Além disso, a condicionalidade no acesso aos fundos continua a ser uma incógnita. Um representante das instituições europeias afirmou ao EURACTIV que os países terão de aplicar reformas estruturais e “ajustamentos orçamentais” para reduzir as elevadas dívidas públicas. Esta posição, que reacende a memória dos programas de ajustamento da troika impostos após a última crise, prejudica os países mais endividados e reforça a tendência de divergência na UE, além de ser contraproducente do ponto de vista da recuperação económica. Marisa Matias considerou o Fundo de Recuperação proposto pela Comissão “subfinanciado e sobrecondicionado”.

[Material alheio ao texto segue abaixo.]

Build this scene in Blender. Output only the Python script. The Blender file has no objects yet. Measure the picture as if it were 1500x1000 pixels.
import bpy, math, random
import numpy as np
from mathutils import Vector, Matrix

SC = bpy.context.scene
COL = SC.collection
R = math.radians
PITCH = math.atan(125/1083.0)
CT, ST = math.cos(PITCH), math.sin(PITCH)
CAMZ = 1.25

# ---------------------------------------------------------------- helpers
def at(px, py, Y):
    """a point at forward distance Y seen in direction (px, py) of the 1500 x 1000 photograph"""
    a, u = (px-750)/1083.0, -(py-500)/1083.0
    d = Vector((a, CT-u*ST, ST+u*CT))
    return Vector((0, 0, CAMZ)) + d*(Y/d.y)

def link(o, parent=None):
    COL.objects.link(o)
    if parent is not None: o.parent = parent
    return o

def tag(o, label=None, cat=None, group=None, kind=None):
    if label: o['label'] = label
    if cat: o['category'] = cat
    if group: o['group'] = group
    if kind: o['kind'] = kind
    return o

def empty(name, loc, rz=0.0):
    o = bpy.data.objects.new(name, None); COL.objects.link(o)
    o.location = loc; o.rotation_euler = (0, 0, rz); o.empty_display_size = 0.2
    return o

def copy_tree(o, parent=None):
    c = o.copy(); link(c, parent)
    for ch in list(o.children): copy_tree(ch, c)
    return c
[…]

É importante notar ainda que, de acordo com um estudo elaborado pela Climate & Company e a Agora Energiewende, o plano fica significativamente aquém do necessário para o cumprimento das metas climáticas definidas pela própria União. O estudo aponta para uma diferença de 1,6 biliões de euros entre o que está em cima da mesa e o investimento que seria necessário, com base nas estimativas da Comissão. É por isso que o acordo que os países podem estar perto de alcançar no Conselho não significa necessariamente boas notícias para a recuperação económica. A chave estará nos detalhes.